After studies in Israel, UK and Denmark, Danish director, screenwriter and producer Susanne Bier started her career with Freud Leaving Home, the story of a Jewish woman who still lives with her parents in Stockholm at the age of 25, which received the 1991 Dragon Award in Gothenburg and a nomination for the Swedish Guldbagge Awards, and won Danish actress Ghita Nørby the supporting actress award at the 1992 European Film Awards.
In 1993, her short film Letter to Jonas won her the first of a series of Danish Robert awards, among them Best Film for the Danish comedy hit The One and Only in the year 2000.
She directed the Dogma movie Open Hearts with Sonja Richter, Nikolaj Lie Kaas and Mads Mikkelsen about the consequences of a bad car accident that leaves the husband paralyzed from the neck down. The film received the 2002 Fipresci Award in Toronto and the Robert Audience Award. Her next movie, Brothers, about two unequal siblings and the psychological effects of war, got the 2005 Audience Award in Sundance and no less than eight nominations for the European Film Awards. After The Wedding, with Mads Mikkelsen as the manager of an Indian orphanage, received nominations for two European Film Awards in 2006, for an Academy Award and for ten Robert awards.
In A Better World, with Mikael Persbrandt, Trine Dyrholm, and Ulrich Thomsen about the lives of two smalltown Danish families intertwining, won Bier the Director Award at the 2011 European Film Awards as well as an Academy Award, a Golden Globe Award and a Robert Award for actress Trine Dyrholm.
The romantic comedy Love is All You Need, with Trine Dyrholm and Pierce Brosnan as two bruised souls falling in love under extraordinary circumstances in Southern Italy, premiered in Venice in 2012 and won European Comedy at the European Film Awards in 2013.
In 2014, Susanne Bier directed Serena, an American–French drama starring Bradley Cooper and Jennifer Lawrence, followed by the Danish drama A Second Chance starring Nikolaj Coster-Waldau.

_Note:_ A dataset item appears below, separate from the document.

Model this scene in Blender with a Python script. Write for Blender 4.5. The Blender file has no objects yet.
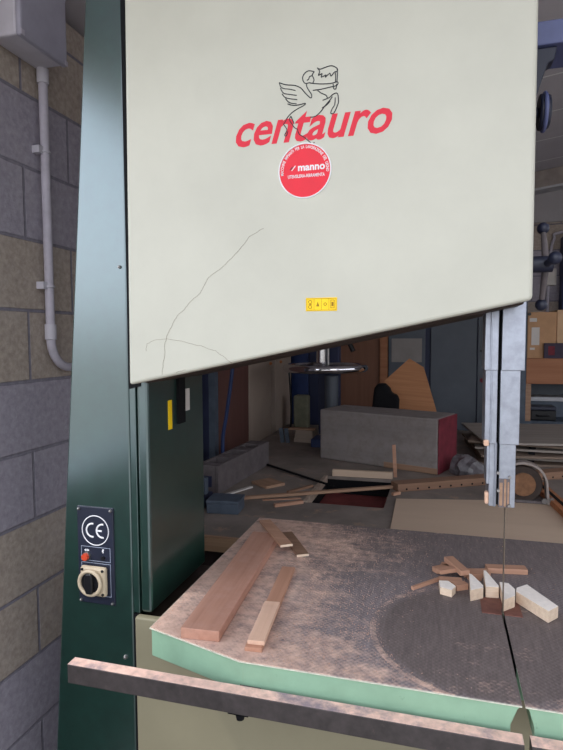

In 2016, Susanne Bier directed her first TV-series, the internationally acclaimed John le Carré miniseries The Night Manager starring Tom Hiddleston, Hugh Laurie and Olivia Colman, which earned her a Primetime Emmy Award for Best Directing of a Limited Series. Her next outing was the Netflix horror movie Bird Box, starring Sandra Bullock, which is the 2nd most viewed Netflix original movie of all time.
Last year, she helmed HBO’s successful miniseries The Undoing with Nicole Kidman and Hugh Grant, and in 2022, she directs the entire first season of The First Lady for Showtime, a drama series chronicling the lives of American first ladies, starring Viola Davis, Michelle Pfeiffer, Gillian Anderson and Kiefer Sutherland.
Susanne Bier is the first female director to win an Oscar, a Golden Globe Award, a Primetime Emmy Award, and a European Film Award.
It is a great pleasure for the European Film Academy to present the European Achievement in World Cinema Award to Susanne Bier for her impressive dedication to cinema.
Susanne Bier will be an honorary guest at the 34th European Film Awards Ceremony on 11 December in Berlin.